We started realizing that what we were seeing is a mindset that comes from not having enough – and it needn't only be money. It could be time or something else.

Can you describe that mindset?

Scarcity focuses our attention to the exclusion of all else. In the book, we describe a starvation experiment performed at the University of Minnesota in which male volunteers were placed on a progressively calorie-reduced diet until they had just enough food to avoid permanent harm. Over time, their mental states changed. They didn't just think more about food, they were unable to think about anything else.

What does that tell us about

people in general?

People have very limited cognitive capacity. We discovered that scarcity hijacks a lot of it and leaves too little for many of the things we need to do. That's going to have personal and policy implications.

Like what?

Policy-makers should be aware that programs designed to relieve economic stress may be less effective if they impose a high cognitive load on participants. It would never occur to you to charge a poor person $200 to participate in a benefits program. But by being inflexible with schedules or using 30-page application forms, we're taxing the poor – unnecessarily tasking their limited bandwidth. And bandwidth is the single resource we use for everything. So if you can make it easier for someone who is poor to do their banking, for example, the most important change may not be in their finances but in their parenting, because you've liberated some bandwidth for other things.

How does this work for other forms of scarcity, such as a lack of time?

The basic psychology is quite similar. If you are pulling an all-nighter for work, you are really focused and you may actually do a very good job. But at the same time you neglect lots of other things that need your attention and do less well on those.

Is there a way to fix that?

It's a challenge, because scarcity creates a tunnelling effect that tends to block out competing demands.

Has your own appreciation of scarcity changed?

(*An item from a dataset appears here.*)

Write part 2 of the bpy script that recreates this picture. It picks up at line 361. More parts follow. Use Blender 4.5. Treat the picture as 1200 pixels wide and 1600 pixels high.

When we say that people who are preoccupied with something are paying less attention to something else – well, that doesn't sound surprising. What's more surprising to me is the size of the effect. When money is scarce, you're not just a tiny bit more distracted. In our experiments, the distraction of poverty can cause subjects to drop about 13 IQ points in a matter of minutes. The effect is large. It's not unlike using a cellphone in a car. We think it may make us a bit less attentive, but in fact it's like being legally drunk behind the wheel. That's kind of stunning.